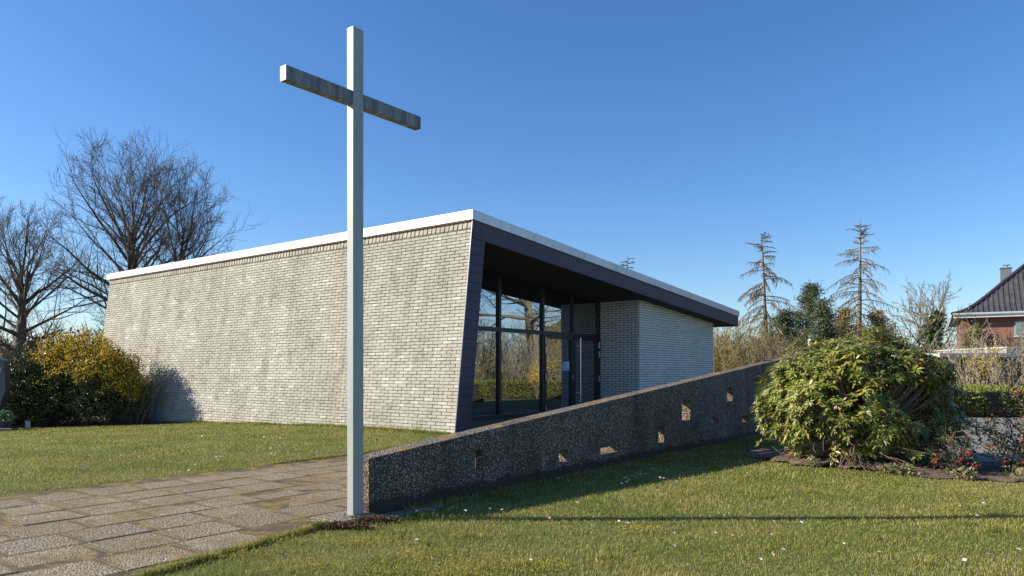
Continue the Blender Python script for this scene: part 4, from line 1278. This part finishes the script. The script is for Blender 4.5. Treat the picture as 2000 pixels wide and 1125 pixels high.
# ================================================================== TREES at the right
def dead_conifer(name, label, base, h, seed, spread, group=None, foliage=0, lean=0, dens=1.0):
    g = np.random.default_rng(seed)
    e = empty(name, base, label, 'tree', group)
    tp, _ = curve_path(base, (lean, 0, 1), h, 14, (0, 0, .05), .012, g)
    thick = [(tp, np.linspace(.20 * h / 10, .02, 14), 8)]
    thin = []; P = []
    nb = int(84 * dens)
    for i in range(nb):
        f = .22 + .76 * (i + g.random()) / nb
        x = f * 13; k = min(int(x), 12); p = tp[k] + (tp[k + 1] - tp[k]) * (x - k)
        a = g.uniform(0, 6.283)
        L = spread * (1.02 - f) ** .75 * g.uniform(.30, 1.0) + .18
        el = -.05 + .55 * (f - .5) + g.normal() * .12
        d = np.array([math.cos(a), math.sin(a), el])
        pts, _ = curve_path(p, d, L, 8, (0, 0, -.75 if f < .8 else -.1), .05, g)
        thick.append((pts, np.linspace(.028, .009, 8), 4))
        m = int(8 + 20 * L / spread)
        for j in range(m):
            q = .2 + .8 * (j + g.random()) / m; xx = q * 7; kk = min(int(xx), 6); pp = pts[kk] + (pts[kk + 1] - pts[kk]) * (xx - kk)
            dd = unit(pts[kk + 1] - pts[kk]); side = np.cross(dd, [0, 0, 1.0]) * g.choice([-1, 1])
            p2, _ = curve_path(pp, side * .6 + dd * .5 + np.array([0, 0, -.5 if f < .85 else .3]), g.uniform(.15, .55) * (1.1 - .5 * f), 5, (0, 0, -.7), .1, g)
            thin.append((p2, np.linspace(.016, .008, 5), 3)); P += list(p2[1:])
    link('trunk', tubes(thick), M['dead_wood'], e, smooth=True)
    link('crown', tubes(thin), M['dead_twig'], e)
    if foliage:
        P = np.array(P); q = P[g.integers(0, len(P), foliage)] + g.normal(size=(foliage, 3)) * .05
        link('foliage', leaves(q, rdirs(foliage, -.4, g), rdirs(foliage, .4, g), g.uniform(.06, .14, foliage), g.uniform(.02, .035, foliage)), M['brown_leaf'], e)
    return e
def at(px, Y): return ((px - 1000) / 1430 * Y, Y, 0)
dead_conifer('dead_spruce', 'tall dead spruce with drooping bare branches, standing behind the right roof end', at(1497, 38), (725 - 455) / 1430 * 38 + 1.2, 301, 3.5, 'dead spruces behind the chapel', 900)
dead_conifer('dead_spruce', 'tallest dead spruce with level bare branches behind the round shrub', at(1676, 40), (725 - 430) / 1430 * 40 + 1.2, 302, 4.3, 'dead spruces behind the chapel', 700)
dead_conifer('dead_spruce', 'dead spruce of which only the tip shows above the chapel roof', at(1226, 46), (725 - 503) / 1430 * 46 + 1.2, 303, 1.9, 'dead spruces behind the chapel', 0)

def conifer(name, label, base, h, spread, seed, count, mat, size=.12, group=None, f0=.08):
    g = np.random.default_rng(seed)
    e = empty(name, base, label, 'tree', group)
    tp, _ = curve_path(base, (0, 0, 1), h, 10, (0, 0, 0), .02, g)
    thick = [(tp, np.linspace(.16, .02, 10), 7)]; P = []
    for i in range(90):
        f = f0 + (.97 - f0) * (i + g.random()) / 90; x = f * 9; k = min(int(x), 8); p = tp[k] + (tp[k + 1] - tp[k]) * (x - k)
        a = g.uniform(0, 6.283); L = spread * (1.03 - f) ** 1.05 * g.uniform(.5, 1.15) + .10
        pts, _ = curve_path(p, (math.cos(a), math.sin(a), .15 + .5 * f), L, 7, (0, 0, .1), .07, g)
        thick.append((pts, np.linspace(.022, .006, 7), 4))
        for q in range(int(10 + 26 * L / spread)):
            xx = g.uniform(.15, 1) * 6; kk = min(int(xx), 5); pp = pts[kk] + (pts[kk + 1] - pts[kk]) * (xx - kk)
            P.append(pp + g.normal(size=3) * np.array([.13, .13, .07]))
    P = np.array(P); q = P[g.integers(0, len(P), count)] + g.normal(size=(count, 3)) * .08; n = count
    link('trunk', tubes(thick), M['dead_wood'], e, smooth=True)
    link('crown', leaves(q, rdirs(n, -.1, g), rdirs(n, .8, g), g.uniform(.7, 1.4, n) * size, g.uniform(.25, .4, n) * size), mat, e)
    return e
conifer('spruce', 'dark green spruce with thin top between the two tall dead spruces', at(1572, 37), (725 - 553) / 1430 * 37 + 1.2, 3.3, 311, 15000, M['needle'], .14)
conifer('spruce', 'smaller dark spruce right of the first dead spruce', at(1528, 35), (725 - 608) / 1430 * 35 + 1.2, 2.2, 312, 10000, M['needle'], .14)
conifer('spruce', 'blue green spruce seen just above the garden lamp', at(1606, 34), (725 - 588) / 1430 * 34 + 1.2, 2.2, 315, 9000, M['needle'], .14)
conifer('withered_conifer', 'withered brown conifer just right of the spruces', at(1640, 36), (725 - 602) / 1430 * 36 + 1.2, 2.6, 313, 8000, M['brown_leaf'], .14)
conifer('withered_conifer', 'withered brown conifer behind the tallest dead spruce', at(1712, 37), (725 - 606) / 1430 * 37 + 1.2, 2.5, 314, 8000, M['brown_leaf'], .14)

# brown thicket between chapel and trees
k = 0
for px, Y, h_, lab in ((1402, 33, 3.0, 'olive brown thicket of bare shoots touching the right end of the chapel'),
                       (1440, 32, 3.05, 'olive brown thicket of bare shoots under the end of the roof'),
                       (1478, 31, 2.6, 'olive brown thicket of bare shoots at the foot of the first dead spruce'),
                       (1535, 30, 2.2, 'lower grey brown thicket behind the high end of the pebble wall'),
                       (1600, 31, 2.2, 'grey brown thicket behind the garden lamp')):
    thicket('bare_shrub', lab, at(px, Y), 1.3, 1.0, h_, 85, 400 + k, 'stem_olive' if k < 3 else 'stem', 'bare shrubs behind the pebble wall', M['brown_leaf'] if k < 3 else None, 1500, tw=5, r=.014)
    k += 1
for px, Y, h_, n_, lab in ((1700, 33, 2.3, 60, 'bare bush just above the top of the rhododendron'), (1755, 33, 2.6, 50, 'thin bare bush right of the withered conifers'),
                       (1850, 27, 2.3, 75, 'bare bush at the foot of the ivy covered tree'), (1893, 24.5, 2.5, 70, 'tall bare stems in front of the brick house corner'),
                       (1935, 23.5, 2.2, 70, 'tall bare stems below the white garage roof edge'), (1985, 23, 2.4, 75, 'tall bare stems at the right edge above the hedge'), (2040, 23, 2.4, 60, 'tall bare stems just outside the right edge')):
    thicket('bare_shrub', lab, at(px, Y), .8 if px > 1800 else 1.2, .8, h_, n_ * 2 // 5, 420 + k, 'pale_stem', 'bare shrubs behind the hedge', tw=2, r=.019 if px > 1800 else .013)
    k += 1
# forsythia sprays among them
def forsythia(px, Y, zc, seed, label):
    g = np.random.default_rng(seed); b = at(px, Y); e = empty('forsythia', b, label, 'shrub')
    br = []; P = []
    for i in range(16):
        pts, _ = curve_path(b, (g.normal() * .18, g.normal() * .15, 1), zc * g.uniform(.7, 1.1), 8, (0, 0, 0), .06, g)
        br.append((pts, np.linspace(.012, .004, 8), 4)); P += [q for q in pts[5:]]
    P = np.array(P); n = 700; q = P[g.integers(0, len(P), n)] + g.normal(size=(n, 3)) * np.array([.10, .1, .14])
    link('stems', tubes(br), M['stem'], e)
    link('blossoms', leaves(q, rdirs(n, 0, g), rdirs(n, 0, g), g.uniform(.03, .06, n), g.uniform(.03, .05, n)), m_leaf('forsythia_bloom', [(.75, .52, .02), (.85, .62, .03)], .6), e)
forsythia(1930, 24.0, 1.9, 431, 'yellow forsythia spray in front of the white garage roof edge')
forsythia(1812, 22.5, 1.45, 432, 'low yellow forsythia spray behind the right side of the rhododendron')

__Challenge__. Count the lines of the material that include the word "high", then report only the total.

__Exercise solution__. 2